The terminology question is telling. Despite the industry’s embrace of the phrase “micro drama,” viewers have not adopted it. They call the content “short story videos,” “short dramas,” “reels with stories” or simply “serials.” One respondent from Chennai said bluntly that “micro sounds like a scientific word.” The category is at the stage that OTT occupied in 2019 and podcasts in the same year: widely consumed, poorly named and not yet crystallised in the public imagination.
Platform awareness remains alarmingly thin. Only three platforms, Kuku TV at 78 per cent, Story TV at 46 per cent and Quick TV at 28 per cent, have crossed the 20 per cent awareness threshold. The rest languish in single digits. This creates a trust deficit that directly throttles monetisation: viewers who cannot remember which app they used are hardly primed to enter their payment details.
Yet the appetite is clearly there. Sixty-five per cent of viewers watch only Indian content, drawn by the TV-serial familiarity of the storytelling, the comfort of Hindi as a shared language and the sight of actors they half-recognise from decades of television. South languages are rising fast: Tamil, Telugu and Kannada together account for 24 per cent of first-choice viewing.
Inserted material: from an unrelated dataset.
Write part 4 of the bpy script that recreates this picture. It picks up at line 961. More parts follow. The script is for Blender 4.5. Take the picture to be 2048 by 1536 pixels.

And AI-generated content, still a novelty, has landed better than expected: 47 per cent of viewers call it creative and unique, with only 6 per cent actively rejecting it.
Shweta Bajpai, director, media and entertainment (India) at Meta, called micro drama “a category that is rewriting the rules of Indian entertainment,” adding that the discovery engine being social distinguishes this wave from previous content formats. Shailesh Kapoor, founder and chief executive of Ormax Media, was characteristically measured: the format, he said, is showing “the early signs of becoming a distinct content category” and, given how closely it aligns with natural mobile behaviour, “has the potential to scale very quickly.”
The format’s fundamental mechanics are working. It enters lives quietly, through boredom and a scrolling thumb, and burrows in through incompletion and habit. The challenge now is monetisation: converting a category of highly engaged but deeply anonymous viewers into paying customers who trust the platform enough to hand over their UPI credentials. The story, as any micro-drama writer knows, is only as good as the next cliffhanger. India’s platforms had better have one ready.